You may have seen the news in the last few weeks about detection of the chemical phosphine in the atmosphere of Venus. Phosphine is a rare chemical that should not be able to survive in Venus’s atmosphere, and its presence is an indicator of either weird chemical processes beyond our current understanding, or life. This is an incredible discovery and raises dozens of questions about the atmosphere of our nearest neighbor. It  may even inspire new missions to Venus to study the atmosphere from within, but they will not be the first missions to do so. The history of Venusian probes stretches back more than fifty years, and includes such honors as “first probe launched from Earth to another planet”, “first successful interplanetary mission”, “first man-made object to land on another planet”.

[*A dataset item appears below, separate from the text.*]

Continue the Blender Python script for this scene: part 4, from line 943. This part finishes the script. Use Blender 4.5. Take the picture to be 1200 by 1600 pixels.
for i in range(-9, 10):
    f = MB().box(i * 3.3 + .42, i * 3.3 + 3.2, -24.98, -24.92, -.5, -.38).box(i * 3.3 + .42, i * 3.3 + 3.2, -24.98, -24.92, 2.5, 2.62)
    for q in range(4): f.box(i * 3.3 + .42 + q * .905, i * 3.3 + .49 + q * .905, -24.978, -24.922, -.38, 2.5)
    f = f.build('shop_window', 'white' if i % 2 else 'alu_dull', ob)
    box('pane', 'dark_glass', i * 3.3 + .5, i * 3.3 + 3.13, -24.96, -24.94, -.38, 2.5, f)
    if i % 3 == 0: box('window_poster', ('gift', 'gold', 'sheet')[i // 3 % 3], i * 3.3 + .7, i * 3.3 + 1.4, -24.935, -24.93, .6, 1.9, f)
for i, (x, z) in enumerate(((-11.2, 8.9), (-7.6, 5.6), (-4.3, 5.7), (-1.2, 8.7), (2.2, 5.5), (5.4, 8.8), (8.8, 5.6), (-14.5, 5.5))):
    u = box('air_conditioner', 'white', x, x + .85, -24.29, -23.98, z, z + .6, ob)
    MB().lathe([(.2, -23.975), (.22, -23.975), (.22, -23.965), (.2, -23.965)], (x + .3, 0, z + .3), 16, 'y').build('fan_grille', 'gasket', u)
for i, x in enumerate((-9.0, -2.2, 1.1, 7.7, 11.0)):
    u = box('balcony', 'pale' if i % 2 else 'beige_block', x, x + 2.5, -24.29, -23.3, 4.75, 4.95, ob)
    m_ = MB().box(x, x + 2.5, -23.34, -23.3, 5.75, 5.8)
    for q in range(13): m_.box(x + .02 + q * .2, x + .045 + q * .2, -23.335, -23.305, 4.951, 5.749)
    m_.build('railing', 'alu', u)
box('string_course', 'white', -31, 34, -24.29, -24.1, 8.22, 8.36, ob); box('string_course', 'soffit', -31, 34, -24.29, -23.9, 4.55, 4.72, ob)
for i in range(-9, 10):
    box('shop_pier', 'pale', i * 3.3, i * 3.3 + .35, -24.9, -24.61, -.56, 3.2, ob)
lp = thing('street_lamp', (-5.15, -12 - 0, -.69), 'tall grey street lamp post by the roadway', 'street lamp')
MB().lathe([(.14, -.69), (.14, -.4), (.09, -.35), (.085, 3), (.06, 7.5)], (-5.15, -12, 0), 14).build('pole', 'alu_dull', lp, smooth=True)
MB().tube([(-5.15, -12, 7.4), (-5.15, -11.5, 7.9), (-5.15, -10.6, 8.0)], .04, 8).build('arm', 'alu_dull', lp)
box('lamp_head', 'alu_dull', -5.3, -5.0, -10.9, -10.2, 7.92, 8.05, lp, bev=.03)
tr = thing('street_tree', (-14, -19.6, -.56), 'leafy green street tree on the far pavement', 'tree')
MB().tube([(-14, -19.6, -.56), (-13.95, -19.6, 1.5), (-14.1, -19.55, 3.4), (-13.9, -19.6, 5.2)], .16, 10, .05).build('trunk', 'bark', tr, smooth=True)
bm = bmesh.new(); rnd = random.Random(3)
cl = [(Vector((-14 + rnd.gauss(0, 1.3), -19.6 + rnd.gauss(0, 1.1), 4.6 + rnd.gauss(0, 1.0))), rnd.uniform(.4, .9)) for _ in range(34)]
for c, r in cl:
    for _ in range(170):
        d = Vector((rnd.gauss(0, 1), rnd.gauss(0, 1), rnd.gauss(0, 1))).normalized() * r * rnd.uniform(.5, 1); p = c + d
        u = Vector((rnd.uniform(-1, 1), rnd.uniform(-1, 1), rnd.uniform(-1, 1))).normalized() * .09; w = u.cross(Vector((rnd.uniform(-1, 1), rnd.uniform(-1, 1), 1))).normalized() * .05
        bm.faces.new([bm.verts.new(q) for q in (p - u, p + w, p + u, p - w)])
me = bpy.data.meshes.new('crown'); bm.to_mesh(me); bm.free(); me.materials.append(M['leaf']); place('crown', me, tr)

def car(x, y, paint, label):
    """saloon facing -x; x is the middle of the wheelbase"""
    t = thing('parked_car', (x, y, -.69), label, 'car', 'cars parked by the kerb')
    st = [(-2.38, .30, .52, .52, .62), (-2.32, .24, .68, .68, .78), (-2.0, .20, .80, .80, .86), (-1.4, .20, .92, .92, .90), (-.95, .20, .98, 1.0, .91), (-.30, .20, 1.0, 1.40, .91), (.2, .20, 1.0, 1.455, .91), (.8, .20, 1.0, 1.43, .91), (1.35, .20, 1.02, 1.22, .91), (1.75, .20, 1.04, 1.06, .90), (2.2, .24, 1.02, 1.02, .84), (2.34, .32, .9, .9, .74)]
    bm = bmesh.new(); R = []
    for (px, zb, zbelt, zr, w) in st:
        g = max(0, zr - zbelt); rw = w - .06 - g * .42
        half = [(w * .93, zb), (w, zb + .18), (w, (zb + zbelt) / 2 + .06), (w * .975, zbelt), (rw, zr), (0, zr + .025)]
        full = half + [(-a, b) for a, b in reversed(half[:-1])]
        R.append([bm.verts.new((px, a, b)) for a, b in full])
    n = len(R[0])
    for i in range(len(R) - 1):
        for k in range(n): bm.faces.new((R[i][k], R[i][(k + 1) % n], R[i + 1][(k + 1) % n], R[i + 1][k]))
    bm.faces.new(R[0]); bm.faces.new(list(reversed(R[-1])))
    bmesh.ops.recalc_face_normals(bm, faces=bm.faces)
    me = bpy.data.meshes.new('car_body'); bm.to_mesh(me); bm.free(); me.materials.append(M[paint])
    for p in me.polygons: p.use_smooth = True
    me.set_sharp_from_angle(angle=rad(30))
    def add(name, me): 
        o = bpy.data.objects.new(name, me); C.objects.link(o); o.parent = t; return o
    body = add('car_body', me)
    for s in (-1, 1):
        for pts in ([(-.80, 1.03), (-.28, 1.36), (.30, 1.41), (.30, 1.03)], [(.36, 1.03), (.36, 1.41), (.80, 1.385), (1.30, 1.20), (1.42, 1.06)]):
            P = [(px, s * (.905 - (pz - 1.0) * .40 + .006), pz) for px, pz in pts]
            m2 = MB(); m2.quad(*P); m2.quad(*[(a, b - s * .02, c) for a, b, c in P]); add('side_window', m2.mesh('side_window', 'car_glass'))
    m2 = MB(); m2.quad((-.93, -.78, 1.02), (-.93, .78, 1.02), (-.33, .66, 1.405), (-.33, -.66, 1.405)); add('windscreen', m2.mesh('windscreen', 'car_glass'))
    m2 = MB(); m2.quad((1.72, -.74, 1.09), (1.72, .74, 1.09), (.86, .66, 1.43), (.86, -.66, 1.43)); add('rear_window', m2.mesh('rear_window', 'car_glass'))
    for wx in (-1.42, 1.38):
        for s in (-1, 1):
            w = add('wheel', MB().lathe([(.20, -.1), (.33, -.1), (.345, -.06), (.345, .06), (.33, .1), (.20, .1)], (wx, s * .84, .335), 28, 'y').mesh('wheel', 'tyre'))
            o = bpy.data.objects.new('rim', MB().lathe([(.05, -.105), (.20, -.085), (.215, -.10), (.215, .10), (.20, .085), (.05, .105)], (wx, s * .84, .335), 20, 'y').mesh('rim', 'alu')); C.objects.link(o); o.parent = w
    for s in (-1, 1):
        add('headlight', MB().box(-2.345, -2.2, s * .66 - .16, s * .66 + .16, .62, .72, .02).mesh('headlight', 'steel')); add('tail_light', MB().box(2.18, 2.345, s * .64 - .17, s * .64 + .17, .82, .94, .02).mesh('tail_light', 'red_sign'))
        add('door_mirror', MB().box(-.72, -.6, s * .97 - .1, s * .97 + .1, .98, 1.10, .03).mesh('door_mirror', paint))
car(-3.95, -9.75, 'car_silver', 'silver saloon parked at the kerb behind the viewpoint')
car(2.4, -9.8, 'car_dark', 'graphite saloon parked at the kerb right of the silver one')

Observations of Venus have been occurring for at least as long as written language, and it is no surprise, given that Venus is the brightest object in the night sky, other than the moon. In fact, the oldest recorded astronomical observations are of Venus.

An image showing a clay tablet, cracked and chipped, covered in cuneiform carving.
The Venus Tablet of Ammisaduqa, a cuneiform carving from c. 1600 BCE describing observations of Venus

Thousands of years later, in the 17th century astronomers Galileo Galilei and Jeremiah Horrocks made the first observations of the phases and transit of Venus, respectively. A 1761 observation of Venus’s transit across the sun, by Mikhail Lomonosov, first proved that Venus had an atmosphere.

Almost exactly 200 years later, on February 12, 1961 the Russian Venera 1 spacecraft was launched, with the goal of studying Venus with an array of on-board measurement tools. Venera 1 was the first spacecraft to fly by Venus, as well as being the first interplanetary probe launched from Earth. Unfortunately, it lost communication with Earth shortly after launch, and no science results were ever received. The first mission to send back data about Venus was NASA’s Mariner 2 probe, which completed a flyby of the planet in 1962.

Venera 3 was the first manmade object to land on another planet, although, admittedly, it was a crash landing. Venera 4 returned the first data on the composition, pressure, and temperature of Venus’s atmosphere. The probe took measurements down to 25km above the surface of Venus, at which point the incredible pressure (~320 psi) and heat (530℉) of the atmosphere overcame it. Venera 7, launched in 1972, was the first to successfully execute a planned landing on the surface, and transmitted back a weak signal, the first received from the surface of another planet.

A black and white image showing a rocky plain.
The surface of Venus, as pictured by the Venera 9 spacecraft. One of the first images from the surface of another planet seen by humans. [Source]

The twin Venera 9 and 10 missions were the first to take and return images of the surface. They broadcast images of the rocky, volcanic surface, and provided valuable atmospheric data on the composition and height of Venusian clouds. Venera 13 and 14, launched in 1981, transmitted back the first color images, as well as data on seismology, wind, and rock composition. They marked the last time a probe transmitted data from the surface of Venus.

Since then, several missions have been learning about Venus from orbit around it, including the Magellan satellite from NASA, the first to image the full surface of the planet, and the Japanese Akatsuki mission, which is currently orbiting Venus and gathering information about the atmosphere and weather.

While we don’t know yet exactly what phosphine on Venus means, hopefully this exciting discovery will spark an exciting new era of exploring Venus.